Silents with accordions

Falconetti in La passion de Jeanne d’Arc with Austrian accordionist Maria Düchler

The Bioscope is unremittingly keen to see new forms of musical accompaniment for silent films, so news of the Akkordeon Festival in Vienna is most welcome. The annual festival is pretty much what you would expect it to be – a festival of accordion music, and quite possibly something of a challenge to the senses were you to attend it in its entirety from 15 February to 23 March 2010. But the festival has assorted strands, and this year one of these is a series of matinees featuring the screening of silent films accompanied by accordionists. Clearly the choice of films has been made to demonstrate the range of the instrument and challenge preconceptions.

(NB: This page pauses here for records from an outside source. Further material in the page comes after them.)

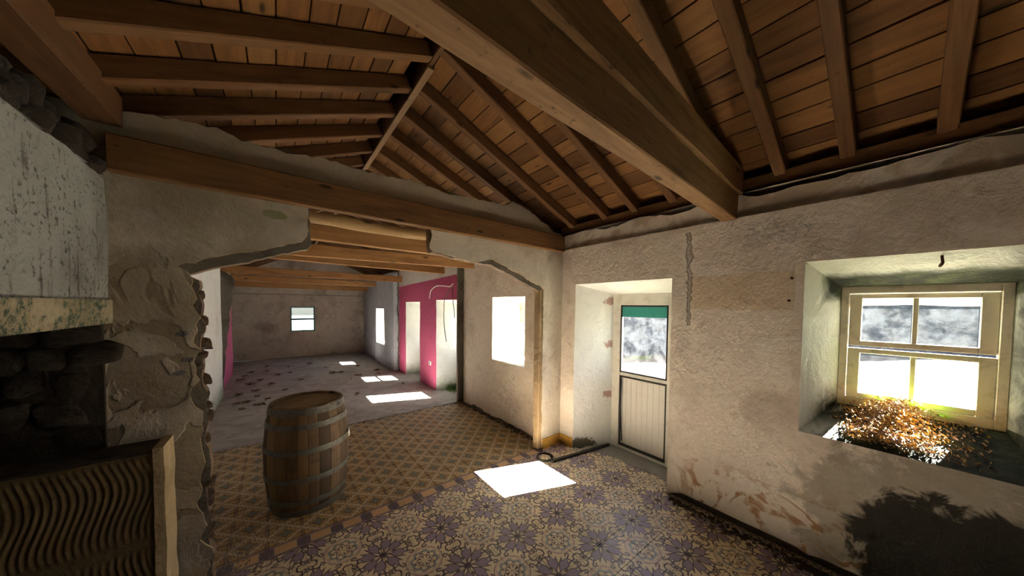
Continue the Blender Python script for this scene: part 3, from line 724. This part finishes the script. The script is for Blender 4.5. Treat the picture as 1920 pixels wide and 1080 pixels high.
# ------------------------------------------------------------------ windows and doors
def win_y(name, x, ya, yb, za, zb, fw_, rail_z, mull, mat, gmat, thick=.05, ov=.035, ovz=.075):
    """window unit in a plane of constant x: fixed frame, two sashes of two panes each"""
    e = empty(name, (x, (ya + yb) / 2, za)); prop(e, kind='structure'); ox, oy, oz = e.location
    B = lambda n_, a_, b_, m_, be=.003: box(n_, (a_[0] - ox, a_[1] - oy, a_[2] - oz), (b_[0] - ox, b_[1] - oy, b_[2] - oz), m_, e, be)
    for n_, a_, b_ in (('frame_jamb', (ya - ov, za - ovz), (ya + .028, zb + ovz)), ('frame_jamb', (yb - .028, za - ovz), (yb + ov, zb + ovz)), ('frame_head', (ya + .028, zb - .028), (yb - .028, zb + ovz)), ('frame_sill', (ya + .028, za - ovz), (yb - .028, za + .028))):
        B(n_, (x - .02, *a_), (x + thick, *b_), mat)
    ya, yb, za, zb = ya + .03, yb - .03, za + .03, zb - .03
    for k, (z0, z1) in enumerate(((za, rail_z - .008), (rail_z + .008, zb))):
        xs = x - .012 + k * .014
        B('sash_stile', (xs, ya, z0), (xs + .035, ya + fw_, z1), mat); B('sash_stile', (xs, yb - fw_, z0), (xs + .035, yb, z1), mat)
        B('sash_rail', (xs, ya + fw_, z0), (xs + .035, yb - fw_, z0 + fw_ * .62), mat); B('sash_rail', (xs, ya + fw_, z1 - fw_ * .55), (xs + .035, yb - fw_, z1), mat)
        ys_ = [ya + fw_] + ([mull] if mull else []) + [yb - fw_]
        if mull: B('glazing_bar', (xs + .006, mull - .011, z0 + fw_ * .6), (xs + .03, mull + .011, z1 - fw_ * .5), mat, .002)
        for a_, b_ in zip(ys_, ys_[1:]): B('pane', (xs + .016, a_ - .004, z0 + fw_ * .55), (xs + .019, b_ + .004, z1 - fw_ * .5), gmat, 0)
    return e
win_y('window_1', 3.10, -.345, .262, 1.045, 1.80, .056, 1.415, -.04, 'window_paint', 'glass_window', ov=.009, ovz=.03)
w2_ = win_y('window_2', 3.02, 3.10, 3.64, .94, 1.70, .05, 1.33, 3.37, 'window_paint', 'glass_clear')
box('added_sun_blocker', (.0, -.24, .43), (.006, .24, .72), 'white_paint', w2_, 0)  # unseen board added to block sun through the upper sash
win_y('window_3', 2.88, 8.84, 9.44, .64, 1.48, .05, 1.06, 9.14, 'window_paint', 'glass_clear')
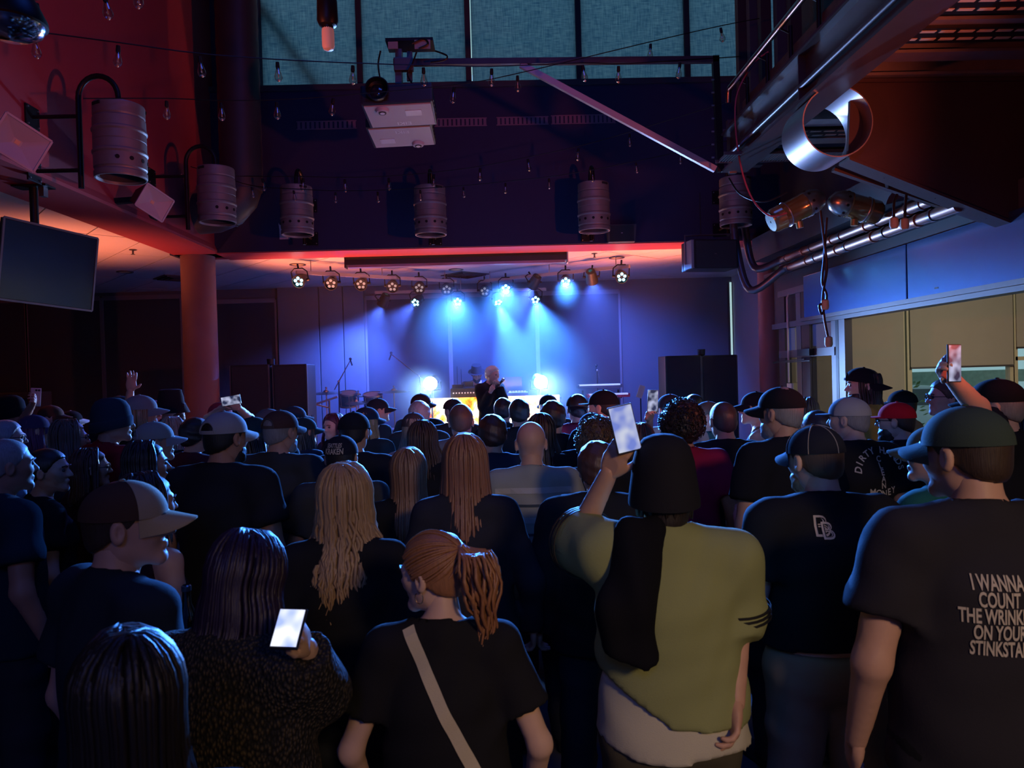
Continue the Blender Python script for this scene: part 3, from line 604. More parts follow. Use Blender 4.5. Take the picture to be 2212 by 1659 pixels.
# wall arm
t = thing('projector_bracket', 'long black bracket arm with a diagonal brace carrying the projectors', 'bracket', aty(1545, 125, yp)); o0 = t.location.copy()
def q_(px, py, dy=0.): return aty(px, py, yp + dy) - o0
MB().bar(q_(850, 136), q_(1552, 129), .055, .055).build('top_tube', MATS['dark_beam_steel'], t)
MB().bar(q_(1125, 140), q_(1545, 366), .045, .055).build('diagonal_brace', M_pale, t)
MB().bar(q_(1545, 122), q_(1556, 372), .055, .06).build('upright', M_black, t)
MB().bar(q_(1578, 260), q_(1582, 375), .05, .07).bar(q_(1550, 285), q_(1590, 285), .04, .04).bar(q_(1550, 360), q_(1595, 366), .04, .04).build('wall_clamp', M_grayst, t)
for k in range(7): MB().box(q_(1540, 172 + k * 28, -.03), (.012, .006, .006)).build('bolt', M_steel, t)
MB().b2(q_(832, 82, -.1), q_(940, 112, .15)).build('equipment_tray', M_black, t)
[MB().b2(a_, b_).build('tray_front', mat('copper_sheet', (.6, .35, .22), .4, .6), t) for a_, b_ in ((q_(838, 90, -.11), q_(860, 106, -.1)), (q_(895, 86, -.11), q_(930, 106, -.1)))]
MB().bar(q_(862, 110), q_(862, 185), .10, .06).bar(q_(885, 112), q_(885, 175), .03, .05).build('drop_mount', M_grayst, t)
MB().box(q_(872, 140, -.06), (.09, .03, .06), None, .01).build('mount_head', M_alu, t)
for k, pp in enumerate([[(822, 110), (817, 140), (822, 175)], [(940, 110), (965, 120), (960, 130), (930, 135)], [(900, 112), (890, 140), (880, 160), (890, 180)], [(890, 95), (915, 84), (925, 95), (905, 105)]]):
    MB().tube(smooth_path([q_(x, y, -.12) for x, y in pp], 5), .008, 6).build('cable', M_black, t)
# ------------------------------------------------------------------ string lights
M_bulb = thin_glass('bulb_glass', (.95, .9, .88), .3); M_fil = mat('filament', (.8, .5, .25), .4, .4)
bulb_me = MB().lathe([(.001, -.105), (.018, -.100), (.028, -.085), (.029, -.07), (.022, -.045), (.014, -.02), (.012, 0)], 12).mesh('bulb_glass')
sock_me = MB().lathe([(.001, .035), (.013, .034), (.015, .0), (.013, -.012)], 10).mesh('socket'); fil_me = MB().cyl((0, 0, -.075), (0, 0, -.02), .004, 6).sphere((0, 0, -.099), .010, 8, 5).mesh('filament')
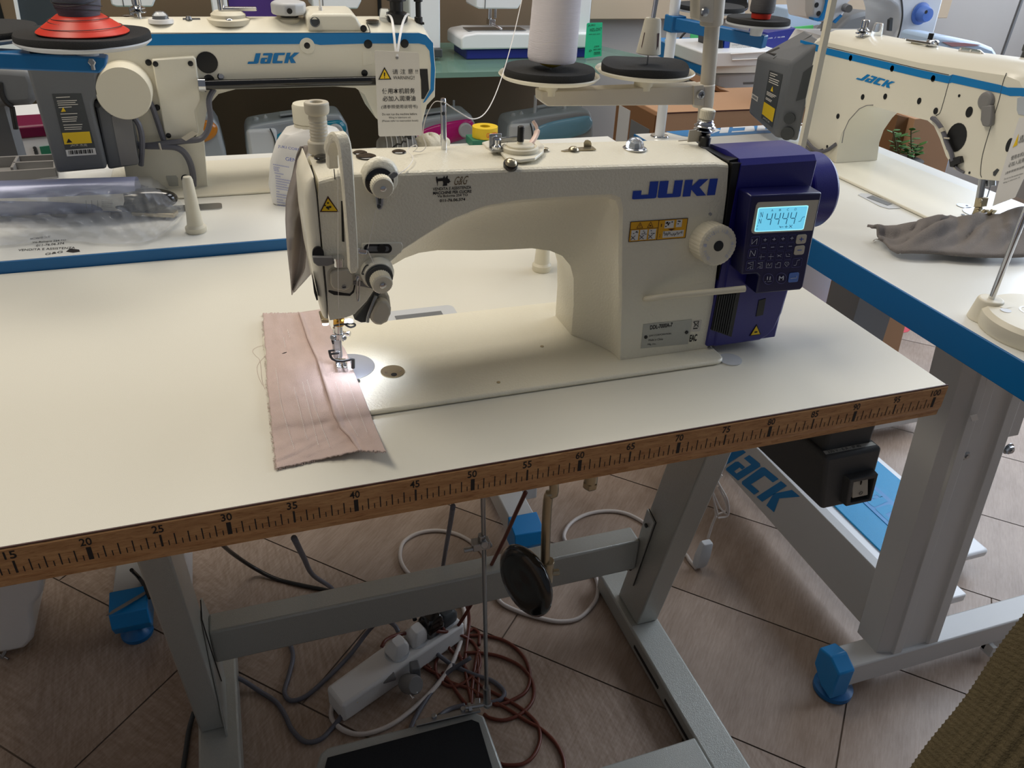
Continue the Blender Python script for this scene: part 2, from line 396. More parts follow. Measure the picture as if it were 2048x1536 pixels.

On 21 February Buster Keaton in Sherlock Jr. (1924) and Fatty Arbuckle and Keaton in Back Stage (1919) will be accompanied by Sascha Shevchenko on the accordion and Maciej Gloebiowski on clarinet.

On 28 February D.W. Griffith’s Broken Blossoms (1919) will be accompanied by accordionist Christian Bakanic.

On 7 March Carl Th. Dreyer’s La passion de Jeanne d’Arc is accompanied by accordionist Maria Düchler.

On 14 March there is Conrad Veidt in Robert Weine’s Orlacs Hände (1924), accompanied by Stefan Sterzinger on accordion and Franz Schaden bass.

On 21 March there’s Harold Lloyd in Safety Last (1923), with Lothar Lässer accompanying on the accordion.

More information (in German only), including ticket details, can be found on the Akkordeon Festival website. All the silent film screenings take place at the Filmcasino, Margaretenstrasse 78, A-1050, Vienna, Austria.

6 responses

  1. Pingback: Akkordeonfestival mit Stummfilmen « Claus Tieber

  2. It sounds to me like a huge challenge, but I take the festival to be somewhere where accordionists like to stretch themselves (visual pun fully intended). I’m most intrigued by how the austere Passion of Joan of Arc is going to come across accompanied by an instrument I’d usually associate with folk dancing.

  3. As a folk music enthusiast I share your bemusement, but I’m sure it will be wonderful; but I would have thought a film like Maldone (Canal bargee in rural France, main character plays an accordion) would have been more…..obvious, perhaps, but more appropriate??

  4. I suspect that it could be quite interesting. Not enough to send me to Vienna, but enough to make we want to see a silent accompanied by an accordion one day. I was a folk music enthusiast once, then I heard one Planxty album too many, and living in a town (Rochester) where people practice morris dancing in the streets at the slightest opportunity, I have learned to fear what accordions can bring. But listen to what someone like Guy Klucevsek can do, and you have to think differently.